E foi assim que começamos a construir, na Adaap, a associação que gere a nossa escola, um espaço onde o cuidado fosse política. Um lugar onde se pudesse trabalhar e, ao mesmo tempo, respirar. Criamos o que muitos chamaram de “utopia de gestão”, mas que para nós era só coerência com aquilo que acreditávamos. Implantamos 45 dias de férias por ano. Suspensão do trabalho nos aniversários. Licença-maternidade de seis meses quando a lei ainda previa apenas três. Licença-paternidade de um mês, num país onde os pais, até hoje, são pouco mais que figurantes nas cenas do nascimento. Concedemos um dia de dispensa por semana aos nossos colaboradores que estejam cursando mestrado ou doutorado – flexibilidade para estudantes universitários que lutam para manter seus horários de aula e trabalho sem colapso.
Tudo isso nasceu não só da generosidade — mas da ideia de que ecologia também se faz com tempo, com escuta, com respeito aos ritmos do outro. Porque não existe sustentabilidade possível onde há exaustão. O burnout é o desmatamento da alma.
E se o ambiente era hostil, nós florescemos onde ninguém imaginava. Concedemos bolsas desde o início da Escola — até hoje, uma parte significativa dos nossos estudantes recebe mensalmente um auxílio de R$ 675,00 para estudar com alguma tranquilidade. Promovemos mais de 300 intercâmbios internacionais, em quatro continentes – sempre garantimos passagem, hospedagem, alimentação. Nossos estudantes foram para países onde talvez nunca sonhassem pisar. Porque democratizar o meio ambiente é também permitir que alguém de origem periférica pise em solo estrangeiro e compreenda que pertence ao mundo.
Em 2011, plantamos mais de 200 árvores no bairro, em parceria com a subprefeitura. Não eram apenas mudas. Eram gestos. Um tipo de poesia contra o cimento.
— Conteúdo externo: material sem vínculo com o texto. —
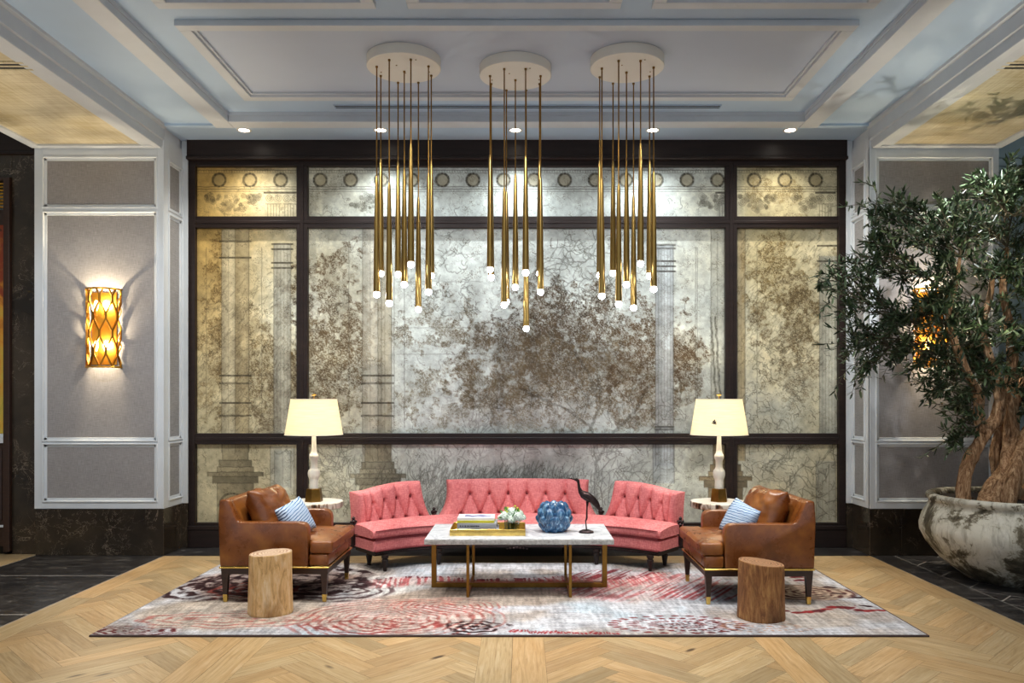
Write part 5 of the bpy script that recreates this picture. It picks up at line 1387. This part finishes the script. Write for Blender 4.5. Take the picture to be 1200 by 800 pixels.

Uma declaração de fé num futuro mais respirável.
Mas a verdadeira floresta estava sendo erguida por dentro. Entre vínculos de trabalho mais justos, afetos que atravessam departamentos, a escuta que substitui a ordem, a confiança como metodologia.
Meio ambiente, hoje entendo, é tudo aquilo que media a nossa permanência no mundo. É o chão que nos acolhe, o teto que não desaba, o horário que respeita a noite, o salário que garante o direito de seguir, o afeto que não desmorona. É o direito de não apenas existir, mas de estar inteiro.
Há quem ainda pense em meio ambiente como algo separado da gente. Como se fosse lá fora. Mas o ambiente está dentro. Nos modos como construímos presença, cuidado, pertencimento. A ecologia mais urgente é a das relações.
Seguimos, de forma ainda discreta, infelizmente, colorindo o mundo em que acreditamos. E que ele seja múltiplo, resistente e radicalmente amoroso. Porque, no fim, é possível, sim, reflorestar o impossível.